* [Task prompt] Repeat the material below exactly, line for line.

+++

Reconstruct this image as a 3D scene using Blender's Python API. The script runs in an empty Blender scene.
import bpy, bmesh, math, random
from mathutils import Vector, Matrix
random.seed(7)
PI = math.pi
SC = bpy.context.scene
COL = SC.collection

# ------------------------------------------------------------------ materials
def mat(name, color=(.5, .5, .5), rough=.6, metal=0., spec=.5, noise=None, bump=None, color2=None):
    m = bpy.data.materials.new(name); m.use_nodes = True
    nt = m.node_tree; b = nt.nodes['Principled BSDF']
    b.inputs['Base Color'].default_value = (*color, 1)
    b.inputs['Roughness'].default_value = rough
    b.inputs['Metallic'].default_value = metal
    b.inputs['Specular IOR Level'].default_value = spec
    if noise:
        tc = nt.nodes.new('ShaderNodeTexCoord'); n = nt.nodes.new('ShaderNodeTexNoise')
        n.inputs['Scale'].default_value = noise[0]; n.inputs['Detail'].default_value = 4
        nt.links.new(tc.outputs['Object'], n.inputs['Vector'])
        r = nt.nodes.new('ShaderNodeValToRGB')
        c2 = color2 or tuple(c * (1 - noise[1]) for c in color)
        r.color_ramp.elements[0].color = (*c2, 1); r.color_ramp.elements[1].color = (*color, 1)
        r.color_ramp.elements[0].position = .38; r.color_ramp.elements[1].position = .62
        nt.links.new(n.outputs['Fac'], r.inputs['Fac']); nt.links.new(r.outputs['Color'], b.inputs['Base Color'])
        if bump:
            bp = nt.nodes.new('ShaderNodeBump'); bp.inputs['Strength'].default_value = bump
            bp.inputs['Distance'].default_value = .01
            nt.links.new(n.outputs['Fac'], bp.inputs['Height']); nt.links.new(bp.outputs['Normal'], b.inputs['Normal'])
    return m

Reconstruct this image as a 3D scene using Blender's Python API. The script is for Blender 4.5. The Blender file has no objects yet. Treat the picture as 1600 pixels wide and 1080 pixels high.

+++

* [Response to the task]
Reconstruct this image as a 3D scene using Blender's Python API. The script runs in an empty Blender scene.
import bpy, bmesh, math, random
from mathutils import Vector, Matrix
random.seed(7)
PI = math.pi
SC = bpy.context.scene
COL = SC.collection

# ------------------------------------------------------------------ materials
def mat(name, color=(.5, .5, .5), rough=.6, metal=0., spec=.5, noise=None, bump=None, color2=None):
    m = bpy.data.materials.new(name); m.use_nodes = True
    nt = m.node_tree; b = nt.nodes['Principled BSDF']
    b.inputs['Base Color'].default_value = (*color, 1)
    b.inputs['Roughness'].default_value = rough
    b.inputs['Metallic'].default_value = metal
    b.inputs['Specular IOR Level'].default_value = spec
    if noise:
        tc = nt.nodes.new('ShaderNodeTexCoord'); n = nt.nodes.new('ShaderNodeTexNoise')
        n.inputs['Scale'].default_value = noise[0]; n.inputs['Detail'].default_value = 4
        nt.links.new(tc.outputs['Object'], n.inputs['Vector'])
        r = nt.nodes.new('ShaderNodeValToRGB')
        c2 = color2 or tuple(c * (1 - noise[1]) for c in color)
        r.color_ramp.elements[0].color = (*c2, 1); r.color_ramp.elements[1].color = (*color, 1)
        r.color_ramp.elements[0].position = .38; r.color_ramp.elements[1].position = .62
        nt.links.new(n.outputs['Fac'], r.inputs['Fac']); nt.links.new(r.outputs['Color'], b.inputs['Base Color'])
        if bump:
            bp = nt.nodes.new('ShaderNodeBump'); bp.inputs['Strength'].default_value = bump
            bp.inputs['Distance'].default_value = .01
            nt.links.new(n.outputs['Fac'], bp.inputs['Height']); nt.links.new(bp.outputs['Normal'], b.inputs['Normal'])
    return m

Reconstruct this image as a 3D scene using Blender's Python API. The script is for Blender 4.5. The Blender file has no objects yet. Treat the picture as 1600 pixels wide and 1080 pixels high.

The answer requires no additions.